In the last twenty years technology has changed exponentially. Televisions have gone from dinosaur sized screens with single channels to a paper thin screen that can access the internet. The internet itself has changed drastically in the last six years alone with the evolution of iPhones and other smartphones, giving people access to portable infinite information at the touch of a button.
Communication has soared to new heights along with technology. Old school friends can keep in touch, even after they drift worlds apart, with the plethora of social media sites that now dominate the lives of most people and their enterprises.
Social media is a great innovation for businesses, allowing specific contact with customers or prospective clients. Social media helps build a relationship between celebrities and fans like never before, tweeting out thanks or pictures with fans. Social media has revolutionized our society, but it has also leeched some poison into it.
I remember getting a phone when I was thirteen. It was a flip phone, a Razor to be exact. I only had three contacts: my mom, dad, and sister. I used it for emergencies or when I traveled with my sports team. Now I walk around and see children in elementary schools with iPhones, snap chatting each other, even though they are right next to each other, or playing mindless games at the dinner table rather than interacting with the rest of their family. Have children really lost all sense of imagination?
Though this may be an exaggeration, it seems that children would rather stay inside on their phones updating their "status" than play classic games like "hide and seek" or "cops and robbers."

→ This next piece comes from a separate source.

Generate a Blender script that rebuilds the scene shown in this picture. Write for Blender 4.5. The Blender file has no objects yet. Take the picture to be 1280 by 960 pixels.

Girls and boys struggle growing up as it is with puberty, and the growing difficulty of school, and crushes, and family. It is difficult enough for them to discover who they are and adding the idea that they must impress their peers with pictures or tweets of their life increases unnecessary pressure and is damaging to self-esteem.
Social media becomes a facade for people to compare how exciting their life is to that of their peers, only most of it is entirely fake. People only document the exciting things. No one sees what goes on "behind the scenes". One cannot possibly be doing something exciting every moment of every day, but that is how it appears on profiles.
Of course, there are positive aspects of social media. It can spread information and news at amazing speeds. It can be used to stay in touch with old friends, colleagues, and family, as their lives change. Some people do indeed use social media purely as a platform for communication or the harmless documentation of memories, which is the best attribute of social media, but the natural environment of social media insights a more competitive system with younger generations.
Photography is one of the main platforms for most social media sites and has many superb editing applications to enhance colors and shadows, but these edits are being used more and more often to distort the people themselves in the images. Photoshop in magazines is bad enough making girls and boys strive for something that can be impossible to achieve, now photoshop has made its way right into their hands allowing them to distort their own figures in order to dazzle and deceive the viewers and increase their "like" count.
People of all ages are beginning to base their confidence, self-esteem, happiness on a number. On how many people hit a button. That is detrimental to everyone, no matter who you are. There is no magic number. There is no amount of likes that will bring happiness. The more likes received, the more likes will be wanted. It is an ongoing cycle that only has one end: unhappiness.
And children are starting this cycle in elementary school. Older generations are setting their children up for failure from the beginning because they don't understand it themselves.
We are blessed to have such great innovations and technological advancements to speak to and connect with those all over the world, but at what price? At what point will we stop and take the time to understand the aspects of social media that need to change? Social media needs to be brought back to the time of simple communication. We needn't post pictures of ourselves to feel value. Likes do not dictate the worth of our lives.